*Data listing:*
⁂
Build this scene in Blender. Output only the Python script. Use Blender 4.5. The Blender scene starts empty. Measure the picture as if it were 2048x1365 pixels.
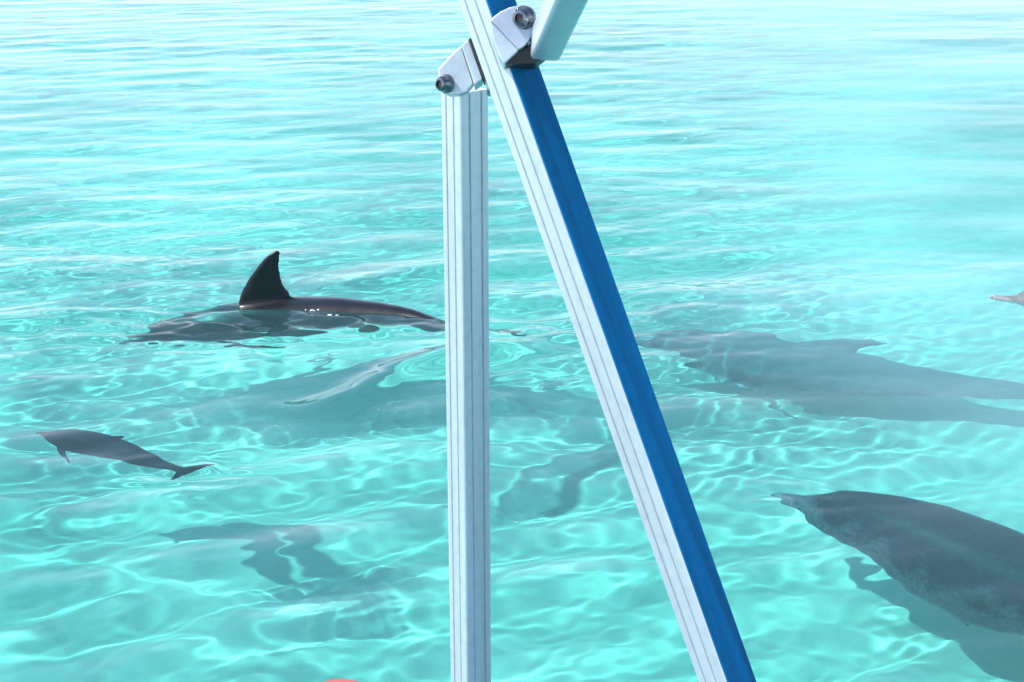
import bpy, bmesh, math
import numpy as np
from mathutils import Vector, Matrix

sc = bpy.context.scene
COL = sc.collection
R = math.radians

# ------------------------------------------------------------------ camera
CAM_H, PITCH, HFOV = 3.0, 20.0, 38.0
cam = bpy.data.cameras.new('camera')
cam_ob = bpy.data.objects.new('camera', cam)
COL.objects.link(cam_ob)
cam_ob.location = (0, 0, CAM_H)
cam_ob.rotation_euler = (R(90 - PITCH), 0, 0)
cam.sensor_width = 36
cam.angle = R(HFOV)
cam.clip_start = 0.05
cam.clip_end = 9000
sc.camera = cam_ob

# ------------------------------------------------------------------ sky and sun
SUN_DIR = Vector((.54, .02, -.75)).normalized()          # the way the light travels
SUN_ELEV = math.asin(-SUN_DIR.z)
to_sun = -SUN_DIR
world = bpy.data.worlds.new('World')
sc.world = world
world.use_nodes = True
wn = world.node_tree
sky = wn.nodes.new('ShaderNodeTexSky')
sky.sky_type = 'NISHITA'
sky.sun_disc = False
sky.sun_elevation = SUN_ELEV
sky.sun_rotation = math.atan2(to_sun.x, to_sun.y)
sky.air_density = 1.0
sky.ozone_density = 1.5
sky.dust_density = 1.0
# thin high cloud over the whole sky
_tc = wn.nodes.new('ShaderNodeTexCoord')
_mp = wn.nodes.new('ShaderNodeMapping'); _mp.inputs['Scale'].default_value = (1.2, 1.2, 4)
wn.links.new(_tc.outputs['Generated'], _mp.inputs[0])
_nz = wn.nodes.new('ShaderNodeTexNoise'); _nz.inputs['Scale'].default_value = 2.2; _nz.inputs['Detail'].default_value = 6
wn.links.new(_mp.outputs[0], _nz.inputs['Vector'])
_mr = wn.nodes.new('ShaderNodeMapRange')
wn.links.new(_nz.outputs[0], _mr.inputs[0])
for _i, _v in ((1, .3), (2, .7), (3, .6), (4, 1.0)): _mr.inputs[_i].default_value = _v
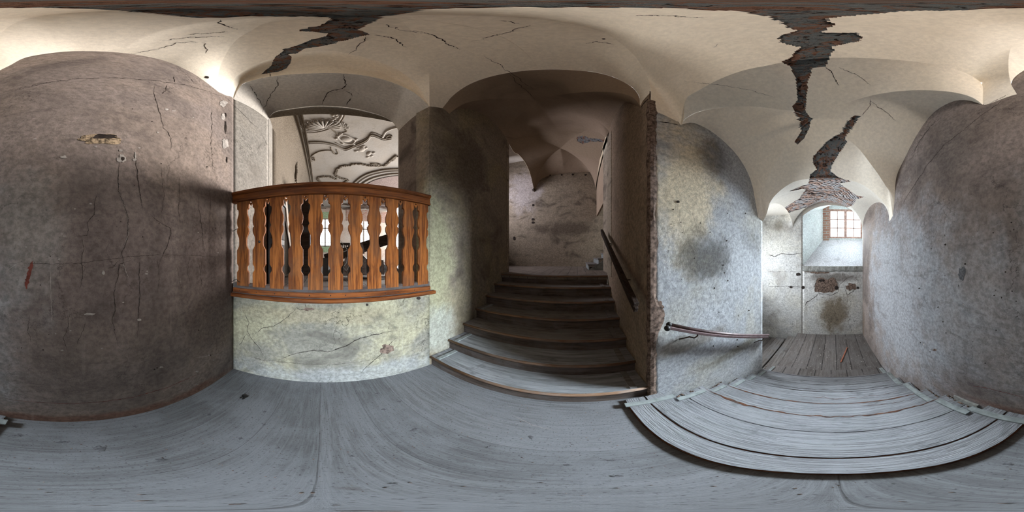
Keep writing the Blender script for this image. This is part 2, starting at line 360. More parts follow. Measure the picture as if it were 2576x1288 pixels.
M['reed'] = plain('bare_reed_lath', (.20, .15, .135), .95, .1, var=.5, scale=45)
M['floor'] = planks('dusty_landing_boards', (.185, .188, .195), (.115, .115, .118), .315, 'x', .01, dust=(.195, .20, .21))
M['floor_up'] = planks('dusty_upper_boards', (.20, .17, .145), (.13, .105, .085), .2, 'y', .0, dust=(.23, .19, .16), seam=.008, seamamt=.8)
M['floor_low'] = planks('dark_lower_boards', (.19, .17, .16), (.10, .085, .075), .27, 'x', .06, dust=(.17, .155, .15), seam=.013, seamamt=.95)
M['tread'] = wood('grey_weathered_tread', (.245, .25, .26), (.175, .175, .183), 'y', 1.3, .8, .9, dirt=(.27, .27, .285), dirtamt=.5)
M['tread_dark'] = wood('worn_dusty_tread', (.215, .195, .18), (.12, .105, .095), 'x', 1., .6, .85, dirt=(.20, .195, .195), dirtamt=.6)
M['tread_lit'] = wood('dusty_lit_tread', (.33, .335, .35), (.16, .16, .165), 'x', 1., .6, .9, dirt=(.24, .25, .26), dirtamt=.6)  # dusty copy for the two lowest steps, window light lightened into the colour
M['riser'] = wood('dark_riser_board', (.13, .10, .085), (.065, .048, .04), 'x', 1., .5, .85, dirt=(.15, .14, .14), dirtamt=.4)
M['nosing'] = wood('worn_brown_nosing', (.27, .165, .105), (.15, .085, .05), 'x', 1., .5, .7, dirt=(.20, .18, .17), dirtamt=.4)
M['edge'] = plain('red_brown_board_edge', (.085, .036, .020), .85, .2, var=.5)
M['strip'] = plain('pale_green_strip', (.235, .255, .25), .8, .25, var=.22)
M['oak'] = wood('varnished_pine', (.37, .122, .027), (.115, .031, .008), 'z', 1., .45, .5, dirt=(.16, .075, .035), dirtamt=.4)
M['oak_y'] = wood('varnished_pine_rail', (.235, .072, .017), (.085, .024, .007), 'y', 1., .4, .45, dirt=(.12, .05, .024), dirtamt=.4)
M['sill'] = wood('dusty_sill_board', (.12, .085, .07), (.055, .04, .034), 'y', 1., .5, .7, dirt=(.12, .11, .11), dirtamt=.6)
M['darkwood'] = wood('near_black_wood', (.040, .026, .019), (.018, .011, .008), 'y', 1., .4, .45)
M['black'] = plain('black_paint', (.012, .010, .009), .55, .4, var=.3)
M['iron'] = plain('rusty_iron', (.07, .045, .035), .5, .5, .6, .4)
M['steelrail'] = plain('maroon_painted_rail', (.085, .052, .052), .5, .4, .1, .3)
M['frame'] = plain('pink_brown_window_paint', (.42, .27, .22), .7, .3, var=.3)
M['palebd'] = wood('pale_old_board', (.36, .31, .27), (.22, .18, .15), 'z', 1., .4, .8)
M['paper'] = plain('crumpled_paper', (.55, .54, .50), .9, .1)
M['crack'] = plain('crack_shadow_dirt', (.035, .028, .025), 1., 0., var=.4)
M['knot'] = plain('dark_knot', (.105, .105, .11), .9, .1, var=.35, scale=60)
M['redline'] = plain('old_red_line', (.14, .045, .035), 1., 0., var=.4)
M['chip'] = plain('white_lime_chip', (.34, .31, .285), .95, .1, var=.3)
M['brick'] = brickmat('exposed_brick_and_mortar'); M['lath'] = lathmat('exposed_lath_strips')
M['rubble'] = plain('crumbled_brown_plaster', (.135, .095, .075), .95, .1, var=.6, scale=25)
M['straw'] = plain('broken_straw_plaster', (.24, .18, .12), .95, .1, var=.8, scale=40)
M['bricks'] = bricks('red_brick_courses'); M['bricks_y'] = bricks('red_brick_courses_side', 1., 'y')
M['green'] = plain('green_window_reveal', (.36, .48, .30), .8, .2)
M['redstick'] = plain('red_painted_stick', (.36, .12, .07), .7, .3)
M['sillplaster'] = plaster('littered_sill_plaster', (.58, .58, .60), (.28, .27, .27), (.55, .54, .57), .7, .54, .66, .5, speck=.8, rough_bump=.7, scale=2.)
M['concrete'] = plaster('cement_edge', (.30, .30, .28), (.12, .11, .10), (.28, .27, .24), .6, .5, .64, .5, speck=.5, rough_bump=.7, scale=2.)
def glassmat(name, dirt=.35):
    m, n, b = nt(name, .25, .5)
    b.inputs['Base Color'].default_value = (.9, .95, .96, 1); b.inputs['Transmission Weight'].default_value = 1.0; b.inputs['IOR'].default_value = 1.05
    tr = n.nodes.new('ShaderNodeBsdfTransparent'); mx = n.nodes.new('ShaderNodeMixShader'); di = n.nodes.new('ShaderNodeBsdfTranslucent'); di.inputs[0].default_value = (.85, .88, .9, 1)
    f = ramp(n, noi(n, coords(n), 60, 6, .7), .5, .75, .04, dirt)
    n.links.new(f, mx.inputs[0]); n.links.new(tr.outputs[0], mx.inputs[1]); n.links.new(di.outputs[0], mx.inputs[2])
    n.links.new(mx.outputs[0], n.nodes['Material Output'].inputs['Surface'])
    return m
M['glass'] = glassmat('dirty_window_glass')

# ---------------------------------------------------------------- plan of the rooms
SW = (-1.66, -.995); NW = (-1.60, 1.25); S1 = (.75, -.985); S2 = (2.34, -.90); S3 = (4.60, -.83)
SJ = (-2.53, -.86); NJ = (-2.53, 1.29)
NE = (.62, 1.245); N2 = (2.50, 1.165)
XE = .59           # east wall of the upper flight
FARX = 4.60; NICHEX = 6.1
RN, TN, Y1N = .174, .317, 1.255          # upper flight: rise, going, first nosing
ZUP = -1.6+7*RN; YBACK = 5.94
NOSE = [.686, 1.15, 1.46, 1.82, 2.12, 2.47]; RD = .14; ZOV = -1.57; ZLOW = ZOV-6*RD   # lower flight nosings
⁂
The images in the entries above should be left out; please reproduce exactly the lines from the first through the one containing "R = math.radians".

Build this scene in Blender. Output only the Python script. Use Blender 4.5. The Blender scene starts empty. Measure the picture as if it were 2048x1365 pixels.
import bpy, bmesh, math
import numpy as np
from mathutils import Vector, Matrix

sc = bpy.context.scene
COL = sc.collection
R = math.radians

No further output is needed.